Columbia and Altantis are the most likely, but there is always the possibility of naming the continent after the explorer's queen. For instance, Henry VII's wife was Elizabeth of York, so Elizabethia? Or someone really religious might name it Virginia - how about an Ottoman explorer? Bat-i Memleket? (eastern domain)
 

Faeelin

Banned
Abdul Hadi Pasha said:
Columbia and Altantis are the most likely, but there is always the possibility of naming the continent after the explorer's queen. For instance, Henry VII's wife was Elizabeth of York, so Elizabethia? Or someone really religious might name it Virginia - how about an Ottoman explorer? Bat-i Memleket? (eastern domain)

Why eastern? Algarve comes from al-gharb; the western lands of al-andalus. If that's west, how is america east?
 

Faeelin

Banned
Abdul Hadi Pasha said:
Typo. The Ottoman is correct, the translation wrong - I meant Western, not Eastern.

Hmm. Confusing cardinal directions is a sign of dyslexia. Do you stay up at night and pray to dog as well?
 
Hmm.

I always wondered if you had a sense of humor, and now we know the answer is "no".

Anyway, I'm having big trouble with East and West these days; as a Californian, the ocean was always West, now it's the opposite.

I don't do left & right so well either, one would presume for entirely different reasons.
 
Abdul Hadi Pasha said:
I always wondered if you had a sense of humor, and now we know the answer is "no".

Anyway, I'm having big trouble with East and West these days; as a Californian, the ocean was always West, now it's the opposite.

I don't do left & right so well either, one would presume for entirely different reasons.

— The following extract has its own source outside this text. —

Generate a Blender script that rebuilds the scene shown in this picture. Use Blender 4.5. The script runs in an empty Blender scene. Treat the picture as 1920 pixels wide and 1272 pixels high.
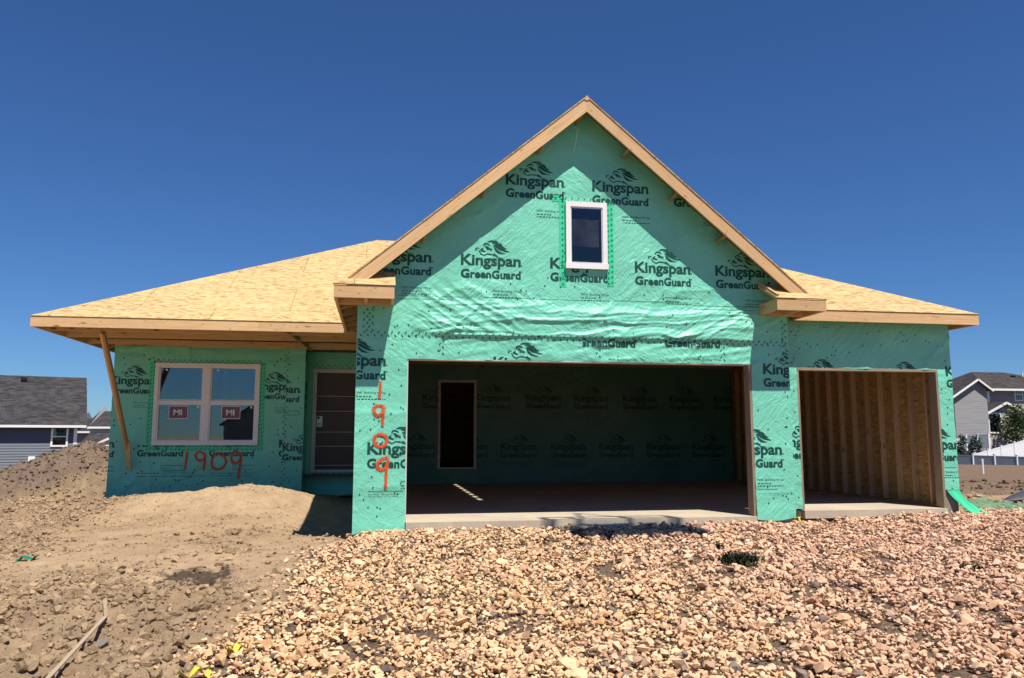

You should have gone to Santa Barbara, California. From there the ocean is always South.
 
16th-17th Century Latin Names

Common names used in the up until the seventeenth century in Latin maps were "America Mexicana" and "America Peruana", for North and South respectively. These are the best names I've encountered, and can be easily abbreviated as Mexicana and Peruana or Pervana.

Note that the name 'Columbia' has been historicly applied only to North America. To apply to the South as some of you have done reverses the historical order.